Elisa Alegre
Researcher in the Department of Anthropology, Philosophy and Social Work at the URV.
For anyone who has heard of human towers but never seen them, attending a live performance awakens numerous previously unexperienced emotions and sensations.
Ethnography is an anthropological research method that seeks to describe, interpret and explain the reasons for the behaviour of human groups, societies, communities, and even individuals. It attempts to shed light on the system of values and beliefs, and the logic behind cultural phenomena, and to place these phenomena in social contexts. Anthropologist Susan DiGiacomo explained that ethnographies arise from detecting and attempting to unravel the fabric of a cultural paradox.
We almost always find something paradoxical, even contradictory, in human behaviour.

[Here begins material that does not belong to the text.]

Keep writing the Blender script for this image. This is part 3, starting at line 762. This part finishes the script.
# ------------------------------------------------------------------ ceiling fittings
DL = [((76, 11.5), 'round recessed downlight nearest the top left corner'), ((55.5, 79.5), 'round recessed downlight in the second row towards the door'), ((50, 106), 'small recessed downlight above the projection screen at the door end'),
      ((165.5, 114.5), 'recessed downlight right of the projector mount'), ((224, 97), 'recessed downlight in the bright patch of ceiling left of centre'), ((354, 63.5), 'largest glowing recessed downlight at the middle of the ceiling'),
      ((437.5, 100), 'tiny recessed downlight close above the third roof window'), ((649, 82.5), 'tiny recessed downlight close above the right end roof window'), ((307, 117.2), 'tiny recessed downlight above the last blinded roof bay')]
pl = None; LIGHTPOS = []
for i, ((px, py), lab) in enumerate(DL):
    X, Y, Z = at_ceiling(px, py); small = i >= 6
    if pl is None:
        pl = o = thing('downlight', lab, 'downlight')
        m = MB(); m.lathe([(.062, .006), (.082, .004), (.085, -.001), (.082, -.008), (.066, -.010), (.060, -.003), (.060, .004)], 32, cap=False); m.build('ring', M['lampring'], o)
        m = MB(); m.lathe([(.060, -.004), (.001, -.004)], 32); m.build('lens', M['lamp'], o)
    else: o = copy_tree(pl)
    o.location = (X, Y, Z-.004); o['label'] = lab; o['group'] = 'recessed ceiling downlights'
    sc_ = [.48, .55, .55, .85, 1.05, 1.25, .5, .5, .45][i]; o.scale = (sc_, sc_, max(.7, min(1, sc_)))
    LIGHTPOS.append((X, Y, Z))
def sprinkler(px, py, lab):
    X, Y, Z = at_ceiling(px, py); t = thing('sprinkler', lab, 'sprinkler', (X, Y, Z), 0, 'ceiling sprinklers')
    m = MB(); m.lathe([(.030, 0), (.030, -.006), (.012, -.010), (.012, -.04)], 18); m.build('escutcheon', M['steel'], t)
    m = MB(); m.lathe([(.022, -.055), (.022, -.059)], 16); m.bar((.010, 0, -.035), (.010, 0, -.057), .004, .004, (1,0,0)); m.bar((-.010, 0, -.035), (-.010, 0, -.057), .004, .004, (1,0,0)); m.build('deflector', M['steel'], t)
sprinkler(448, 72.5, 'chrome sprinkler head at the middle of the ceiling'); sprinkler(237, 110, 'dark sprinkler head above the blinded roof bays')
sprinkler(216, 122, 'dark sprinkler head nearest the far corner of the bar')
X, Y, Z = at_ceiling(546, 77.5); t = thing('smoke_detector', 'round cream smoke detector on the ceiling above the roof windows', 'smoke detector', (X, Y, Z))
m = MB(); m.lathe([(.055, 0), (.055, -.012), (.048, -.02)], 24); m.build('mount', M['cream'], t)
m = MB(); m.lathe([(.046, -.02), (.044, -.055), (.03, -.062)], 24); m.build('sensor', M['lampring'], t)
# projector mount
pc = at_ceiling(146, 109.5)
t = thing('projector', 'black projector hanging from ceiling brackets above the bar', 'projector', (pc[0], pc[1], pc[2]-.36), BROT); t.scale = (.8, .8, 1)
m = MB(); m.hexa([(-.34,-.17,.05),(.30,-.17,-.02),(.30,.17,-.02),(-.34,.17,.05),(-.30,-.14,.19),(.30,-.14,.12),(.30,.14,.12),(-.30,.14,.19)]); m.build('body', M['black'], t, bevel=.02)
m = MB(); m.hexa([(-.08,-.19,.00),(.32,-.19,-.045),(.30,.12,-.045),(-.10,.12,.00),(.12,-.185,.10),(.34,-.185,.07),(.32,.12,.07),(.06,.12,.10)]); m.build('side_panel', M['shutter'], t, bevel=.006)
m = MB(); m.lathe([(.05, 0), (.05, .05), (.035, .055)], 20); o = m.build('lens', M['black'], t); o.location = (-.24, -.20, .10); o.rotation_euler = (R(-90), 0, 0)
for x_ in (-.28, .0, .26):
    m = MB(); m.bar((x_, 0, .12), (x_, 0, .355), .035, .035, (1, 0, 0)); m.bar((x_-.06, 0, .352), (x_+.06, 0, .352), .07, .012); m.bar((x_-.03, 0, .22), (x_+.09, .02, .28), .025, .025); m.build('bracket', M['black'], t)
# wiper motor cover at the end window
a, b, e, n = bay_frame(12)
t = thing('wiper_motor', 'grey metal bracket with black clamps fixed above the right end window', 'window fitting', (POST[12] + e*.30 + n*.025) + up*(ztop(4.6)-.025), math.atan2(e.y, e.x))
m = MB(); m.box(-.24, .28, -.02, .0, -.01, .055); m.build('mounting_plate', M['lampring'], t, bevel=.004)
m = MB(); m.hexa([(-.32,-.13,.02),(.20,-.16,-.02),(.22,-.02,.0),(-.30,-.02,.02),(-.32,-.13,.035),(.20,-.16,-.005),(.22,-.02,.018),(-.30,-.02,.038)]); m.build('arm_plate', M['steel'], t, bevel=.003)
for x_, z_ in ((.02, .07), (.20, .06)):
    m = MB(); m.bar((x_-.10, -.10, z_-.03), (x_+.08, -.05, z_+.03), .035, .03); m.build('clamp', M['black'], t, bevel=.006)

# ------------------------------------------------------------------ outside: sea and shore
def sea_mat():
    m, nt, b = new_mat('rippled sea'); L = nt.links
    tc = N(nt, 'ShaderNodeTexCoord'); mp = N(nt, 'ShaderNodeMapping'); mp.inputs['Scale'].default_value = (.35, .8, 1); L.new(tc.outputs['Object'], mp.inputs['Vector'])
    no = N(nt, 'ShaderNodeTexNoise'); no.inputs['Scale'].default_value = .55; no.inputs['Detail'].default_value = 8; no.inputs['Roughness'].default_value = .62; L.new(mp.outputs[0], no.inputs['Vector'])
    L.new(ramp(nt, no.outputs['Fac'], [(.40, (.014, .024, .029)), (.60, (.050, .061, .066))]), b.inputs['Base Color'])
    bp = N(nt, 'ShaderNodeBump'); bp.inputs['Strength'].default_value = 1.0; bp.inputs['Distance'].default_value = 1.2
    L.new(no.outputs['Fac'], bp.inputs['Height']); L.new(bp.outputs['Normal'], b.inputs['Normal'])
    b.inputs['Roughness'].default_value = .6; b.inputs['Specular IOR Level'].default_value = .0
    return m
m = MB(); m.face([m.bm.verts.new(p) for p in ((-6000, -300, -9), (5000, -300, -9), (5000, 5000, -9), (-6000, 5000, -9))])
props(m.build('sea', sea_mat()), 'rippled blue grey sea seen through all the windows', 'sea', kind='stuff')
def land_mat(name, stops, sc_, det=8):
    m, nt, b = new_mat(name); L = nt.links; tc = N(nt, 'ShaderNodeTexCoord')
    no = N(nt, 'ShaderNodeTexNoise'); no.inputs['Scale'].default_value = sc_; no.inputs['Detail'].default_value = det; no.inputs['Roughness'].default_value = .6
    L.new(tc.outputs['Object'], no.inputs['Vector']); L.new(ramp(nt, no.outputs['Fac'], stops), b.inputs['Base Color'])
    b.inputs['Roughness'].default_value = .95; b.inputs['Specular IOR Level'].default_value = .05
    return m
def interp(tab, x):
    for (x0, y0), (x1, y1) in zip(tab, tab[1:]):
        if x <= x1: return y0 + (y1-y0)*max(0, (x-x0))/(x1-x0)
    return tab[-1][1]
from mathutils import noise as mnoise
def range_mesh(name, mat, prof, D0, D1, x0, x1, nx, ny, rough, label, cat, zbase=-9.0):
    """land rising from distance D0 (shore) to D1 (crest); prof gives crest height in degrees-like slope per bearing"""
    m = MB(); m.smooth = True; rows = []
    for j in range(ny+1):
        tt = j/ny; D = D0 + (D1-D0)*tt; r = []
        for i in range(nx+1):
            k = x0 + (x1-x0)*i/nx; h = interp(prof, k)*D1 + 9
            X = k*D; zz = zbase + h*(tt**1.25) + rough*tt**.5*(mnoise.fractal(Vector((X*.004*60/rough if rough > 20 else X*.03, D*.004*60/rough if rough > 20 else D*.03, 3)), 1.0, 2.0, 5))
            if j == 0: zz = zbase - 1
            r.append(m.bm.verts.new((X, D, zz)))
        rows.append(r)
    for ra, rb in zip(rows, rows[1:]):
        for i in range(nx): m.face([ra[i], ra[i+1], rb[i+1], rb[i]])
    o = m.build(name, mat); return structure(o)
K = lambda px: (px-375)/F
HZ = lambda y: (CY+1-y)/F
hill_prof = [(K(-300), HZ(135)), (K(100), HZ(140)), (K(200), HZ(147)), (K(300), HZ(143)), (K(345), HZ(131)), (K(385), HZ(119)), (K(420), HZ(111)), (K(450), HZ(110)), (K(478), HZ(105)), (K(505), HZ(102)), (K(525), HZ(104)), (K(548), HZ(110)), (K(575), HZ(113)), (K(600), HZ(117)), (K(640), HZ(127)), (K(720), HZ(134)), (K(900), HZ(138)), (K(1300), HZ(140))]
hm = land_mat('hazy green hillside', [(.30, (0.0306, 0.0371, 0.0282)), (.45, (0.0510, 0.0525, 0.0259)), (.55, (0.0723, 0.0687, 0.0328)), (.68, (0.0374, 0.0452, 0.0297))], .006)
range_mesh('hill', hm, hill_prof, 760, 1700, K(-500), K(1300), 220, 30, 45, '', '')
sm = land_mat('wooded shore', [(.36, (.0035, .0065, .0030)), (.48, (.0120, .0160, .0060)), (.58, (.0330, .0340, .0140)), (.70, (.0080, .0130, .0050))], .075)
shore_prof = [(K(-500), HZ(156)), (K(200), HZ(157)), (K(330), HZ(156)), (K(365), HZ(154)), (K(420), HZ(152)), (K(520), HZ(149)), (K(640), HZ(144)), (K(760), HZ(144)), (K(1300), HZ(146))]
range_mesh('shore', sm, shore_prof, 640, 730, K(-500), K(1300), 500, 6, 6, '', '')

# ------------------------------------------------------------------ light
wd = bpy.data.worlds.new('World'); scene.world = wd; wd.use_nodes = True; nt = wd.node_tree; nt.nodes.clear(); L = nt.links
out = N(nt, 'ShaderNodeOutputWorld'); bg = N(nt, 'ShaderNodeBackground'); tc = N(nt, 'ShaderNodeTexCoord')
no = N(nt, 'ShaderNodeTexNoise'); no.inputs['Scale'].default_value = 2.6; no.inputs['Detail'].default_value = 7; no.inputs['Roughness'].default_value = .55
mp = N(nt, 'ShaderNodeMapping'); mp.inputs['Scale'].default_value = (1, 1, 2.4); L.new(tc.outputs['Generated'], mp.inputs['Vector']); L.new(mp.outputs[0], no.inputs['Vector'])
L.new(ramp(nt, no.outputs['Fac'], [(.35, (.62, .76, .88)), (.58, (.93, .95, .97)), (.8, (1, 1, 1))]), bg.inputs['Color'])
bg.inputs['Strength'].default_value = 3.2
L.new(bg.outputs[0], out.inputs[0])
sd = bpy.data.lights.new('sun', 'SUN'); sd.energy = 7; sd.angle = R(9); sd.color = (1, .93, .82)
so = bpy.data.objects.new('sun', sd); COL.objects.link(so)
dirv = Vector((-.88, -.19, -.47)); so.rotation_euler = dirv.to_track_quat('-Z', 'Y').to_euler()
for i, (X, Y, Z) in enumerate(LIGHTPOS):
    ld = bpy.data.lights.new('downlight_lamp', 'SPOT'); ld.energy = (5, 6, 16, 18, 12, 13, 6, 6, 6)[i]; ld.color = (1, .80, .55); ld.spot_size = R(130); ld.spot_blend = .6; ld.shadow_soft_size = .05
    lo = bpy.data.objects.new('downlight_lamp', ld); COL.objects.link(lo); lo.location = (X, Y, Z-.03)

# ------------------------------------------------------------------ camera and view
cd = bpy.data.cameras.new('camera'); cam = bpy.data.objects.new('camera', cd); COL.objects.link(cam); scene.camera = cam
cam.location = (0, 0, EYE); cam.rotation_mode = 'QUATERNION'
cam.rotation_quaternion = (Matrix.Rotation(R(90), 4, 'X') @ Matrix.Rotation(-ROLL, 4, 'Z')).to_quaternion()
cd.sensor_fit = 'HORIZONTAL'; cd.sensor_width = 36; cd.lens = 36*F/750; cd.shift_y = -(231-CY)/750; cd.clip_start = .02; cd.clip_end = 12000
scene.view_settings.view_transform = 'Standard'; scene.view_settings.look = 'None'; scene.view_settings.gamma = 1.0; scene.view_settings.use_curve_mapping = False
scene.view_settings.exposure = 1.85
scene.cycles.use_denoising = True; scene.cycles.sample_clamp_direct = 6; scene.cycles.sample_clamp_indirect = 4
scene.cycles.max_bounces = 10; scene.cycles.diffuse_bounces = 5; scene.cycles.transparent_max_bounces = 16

Cultural phenomena are not always the product of so-called common sense, since very often the things that happen do not come directly out of the social contract or our agreement of what we believe to be rational or normal. This may be the first feeling that seeing human towers inspires in us.

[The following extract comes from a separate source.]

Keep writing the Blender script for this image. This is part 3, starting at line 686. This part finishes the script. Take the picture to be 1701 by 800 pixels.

Looking for the reasons behind symbolic issues prompts us to go far beyond, for example, what is logical and material and to delve into visceralities and emotions that involve identity and all communal things. This is the case of human towers.
From the very first moment we see human towers, we question the phenomenon of bodies adopting the form of a tower, which makes no sense if we try to explain it from the logic of what we have referred to as the survival instinct ever since the origins of human history. Do these towers endanger the lives of people and small children with scant respect for the primitive instinct of staying alive?

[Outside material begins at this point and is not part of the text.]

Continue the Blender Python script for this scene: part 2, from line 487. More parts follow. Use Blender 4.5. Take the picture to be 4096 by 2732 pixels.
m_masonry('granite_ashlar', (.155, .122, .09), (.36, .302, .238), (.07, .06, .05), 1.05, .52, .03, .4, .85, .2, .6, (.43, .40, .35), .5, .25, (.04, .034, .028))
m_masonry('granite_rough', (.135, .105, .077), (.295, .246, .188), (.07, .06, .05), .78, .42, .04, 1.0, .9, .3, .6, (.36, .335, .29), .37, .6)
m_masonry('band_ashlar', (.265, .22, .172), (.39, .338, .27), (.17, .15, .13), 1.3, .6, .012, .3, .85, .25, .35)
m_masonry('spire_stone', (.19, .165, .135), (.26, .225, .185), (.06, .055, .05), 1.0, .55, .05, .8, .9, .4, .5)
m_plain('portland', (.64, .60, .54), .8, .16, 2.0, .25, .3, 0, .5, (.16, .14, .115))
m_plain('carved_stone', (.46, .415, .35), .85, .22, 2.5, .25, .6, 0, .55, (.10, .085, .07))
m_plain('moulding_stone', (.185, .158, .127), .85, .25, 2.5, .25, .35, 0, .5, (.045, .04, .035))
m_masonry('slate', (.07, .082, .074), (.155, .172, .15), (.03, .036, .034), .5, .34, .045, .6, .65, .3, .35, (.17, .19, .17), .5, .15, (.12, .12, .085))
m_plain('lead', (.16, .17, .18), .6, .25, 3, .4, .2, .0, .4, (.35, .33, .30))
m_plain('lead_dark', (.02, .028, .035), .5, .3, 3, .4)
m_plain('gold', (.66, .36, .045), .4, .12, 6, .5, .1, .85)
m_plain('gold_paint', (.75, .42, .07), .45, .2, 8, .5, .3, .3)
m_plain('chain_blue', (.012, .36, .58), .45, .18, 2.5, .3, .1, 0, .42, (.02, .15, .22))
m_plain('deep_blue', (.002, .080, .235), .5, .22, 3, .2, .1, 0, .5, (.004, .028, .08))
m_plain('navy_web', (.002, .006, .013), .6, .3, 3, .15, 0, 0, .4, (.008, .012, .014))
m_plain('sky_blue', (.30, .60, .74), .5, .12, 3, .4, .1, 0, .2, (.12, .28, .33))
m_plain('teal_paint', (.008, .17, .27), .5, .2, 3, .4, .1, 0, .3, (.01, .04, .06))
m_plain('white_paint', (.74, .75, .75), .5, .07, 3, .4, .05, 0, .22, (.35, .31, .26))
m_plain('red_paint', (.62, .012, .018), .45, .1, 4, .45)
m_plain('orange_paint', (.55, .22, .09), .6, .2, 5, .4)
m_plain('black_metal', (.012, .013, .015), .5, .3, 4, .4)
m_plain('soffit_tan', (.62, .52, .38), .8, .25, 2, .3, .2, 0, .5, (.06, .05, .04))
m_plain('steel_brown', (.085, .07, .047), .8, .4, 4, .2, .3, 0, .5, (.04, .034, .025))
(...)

The gralles start to play and a mass of people begin to climb, a tangle of arms and legs, a pile of bodies with no apparent logic or structure. Discerning the architecture and order of a human tower is by no means easy for the neophyte.
At first glance, tower building may recall the images of exotic and far-flung tribes who shin up palm trees with skill and dexterity, in what seems to be an almost natural activity, albeit complex. What is most surprising is that there is no specific purpose. If the purpose of shinning up palm trees is to collect coconuts for food, an instinctive action, what purpose do these people have? How can they justify climbing up the tower if by so doing they put their lives at risk?
Identity versus survival: shirts and identification
This is the first paradox. The object or the purpose cannot be explained in terms of simple physical exercise, or material gain, since the tower builders do not get paid for what they do (in money or in kind). Marvin Harris, a material anthropologist, would have tried to find what reward encouraged this closely knit group to make their children climb to the highest point of the tower. However, this reward is far from material.
The shirts represent each of the teams and provide the first clues, because the colours in themselves are a symbolic element that identifies the group, the community. In the chapter "Who needs identity?" of his book Qüestions d'identitat cultural, Stuart Hall argues that humans need to identify with something. He deconstructs the idea of an integral, original and unified identity. This would explain why an aspect of identity can even go against the idea of survival, a supposed universal human sentiment. Is it a paradox between the need for identity as identification and the need to survive?
What human tower building gives to those who practice it is a strong sense of belonging that constructs not only collective identities but also a subjective, individual identity. We cannot engage here in a debate on how the subject is constructed, but we can recognize the maxim of identity as the fundamental driving force of communal actions, almost as a total social fact. To identify oneself as a tower builder belonging to a particular team is a collective and community support to one's own individual identity. In fact, some people introduce themselves to others at social events as tower builders, above and beyond their other assigned social roles such as mother, father, artist, teacher, athlete, woman.
Is it possible to use a shirt to explain the paradox between survival and identity? The answer to this question is a complex one, but we enter the world of metaphors and we explore the world of tower building from another paradigm that enables us to break away from socially expected human behaviour. Identity may give us greater insight into the phenomenon.